He won’t use a ladder – lassoing the chimney to climb up will be fine.

Sometimes the things that people do to repair their houses beggars belief. Those of you whop have followed the epic refurbishment of our new house will not have failed to notice that we discovered a lot of – how shall we say – bodge it and scarper repairs and ‘improvements’. The scariest up until now as the three pin mains double socket above the bath in the bathroom. You know, for when you really want to sit in six inches of water and make toast. Other gems included bare (live) wires in the wall where a socket plate had been removed. Home brew electrics out to the shed that were made of several lengths of offcuts of cables just twisted together and roof leaks at the front that had been repaired by just painting over the splits in the roofing felt with black household paint.

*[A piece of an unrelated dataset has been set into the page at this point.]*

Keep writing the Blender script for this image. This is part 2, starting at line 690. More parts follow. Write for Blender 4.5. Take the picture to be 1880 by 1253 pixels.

The previous owners of this house seem to have been very much of the school of “if we can’t see it, it isn’t happening. La! La! La! I can’t hear you!”. The carport was condemned when we found serious wet rot that was threatening structural failure of the main cross beam that had been hidden by panelling around the beam with thin plywood, wood filler and a lick of paint to hide the join. Under the bath the outflow was leaking due to – as it turned out – the wrong sized washers being used in the pipe fittings. Their response to the leak and the damage caused to the ceiling beneath? Cut out the square of ruined plasterboard and insert a new scrap piece and paint it. Out of sight and out of mind. Of course, the leak was still there, and eventually came right back through the ceiling.

The utility room has become the latest area to receive a full revamp. The roof had suffered from cowboy repairs, and the whole building was not exactly built to a good standard with signs of wet rot. When the builders arrived and got to work they found a few new horrors buried away. The most bizarre was finding that the walls only went to waist height. Above this level, hidden behind hardboard cladding on the inside and some cheap pine clapboard on the outside, there was nothing. The roof was held up by a couple of pieces of two by two and an old window frame (still with glass in but buried behind the home brew ‘improvements’.). We’ve had a real wall built up, with an inside wall added and insulation in between. The lack of insulation in the old utility room was shocking – more so because the combi boiler is in there. Back when we were having temperatures of -16C, the boiler might as well have been outside for what good a thin layer of hardboard could do to insulate it from the freeze.

That wasn’t the biggest horror though. Neither was finding that the roof had been patched with old newspapers dated July 1995 so that we know when the cowboys were here. No. The biggest horror was that the electrics had no fuse. Oh, they had a place for a fuse to go, but instead of a fuse the idiots who lived here before had taken the view that a rolled up wedge of tin foil was far better. Basically, there was no fuse to blow. If you had the misfortune to touch one of the bodged bare wires, you were live until the national grid got bored of giving.

The shocking standards of the electrics in this house (all now put right by visits from properly qualified electricians) just shows that it is about time that houses had to be both gas and electricity certified as safe at the point of sale. Forget all this vacuous energy certificate nonsense – let’s have a far more useful system that actually stops dangerous homebrew electrical work being passed on to the unknowing who could end up being killed or seriously injured through the previous owner’s criminal incompetence.